King Field is located in the Deepwater Gulf of Mexico (GOM) about 110 miles SE of Venice, Louisiana in Mississippi Canyon blocks 84, 85, 128, and 129 (Fig. 1). The main sand, the Upper Miocene 70 (UM 70), is an under saturated oil reservoir. The sands were deposited by gravity flow processes within an intraslope basin. The formation is highly porous and permeable (31%, 1000md). Lateral and vertical heterogeneities identified by seismic amplitudes and Amplitude Versus Offset attribute analyses have been confirmed by, and calibrated to, well logs, cores and flow tests. Sedimentary facies studies have shown that at least two different styles of deposition are present; lower massive sheet sand, and an upper sand which is more variable and probably channelized. The trap is a three-way antiformal closure against a major fault with a hydrocarbon column of 1400 ft.
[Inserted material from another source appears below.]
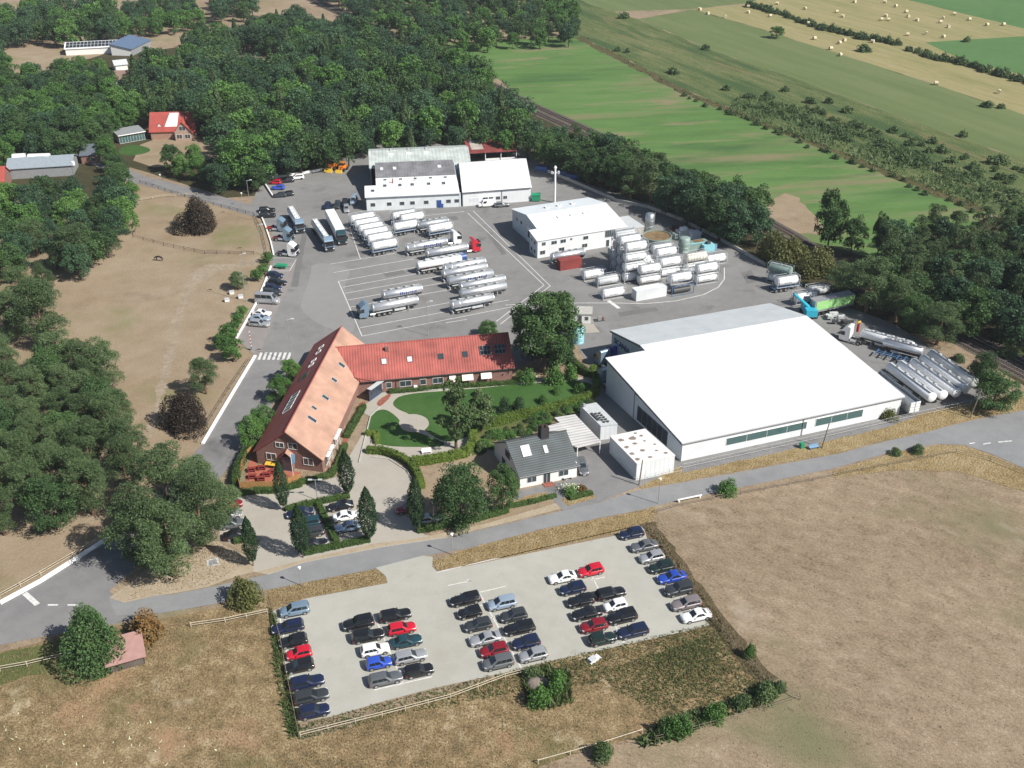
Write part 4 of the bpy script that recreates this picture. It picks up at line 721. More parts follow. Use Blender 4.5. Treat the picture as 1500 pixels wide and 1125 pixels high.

Permeability and pressure data were obtained from core, nuclear magnetic resonance (NMR) measurement, MDT Modular Formation Dynamic Tester, closed chamber, flowback and recent permanent gauge data. This paper compares and demonstrates the utilization of results from each source of measurement on different wells. Differences and agreements of these data are discussed. This work demonstrates the use of these data to define a geologic model and better predict well productivity and reservoir continuity. Lessons learned from integrating these multiple sources are summarized.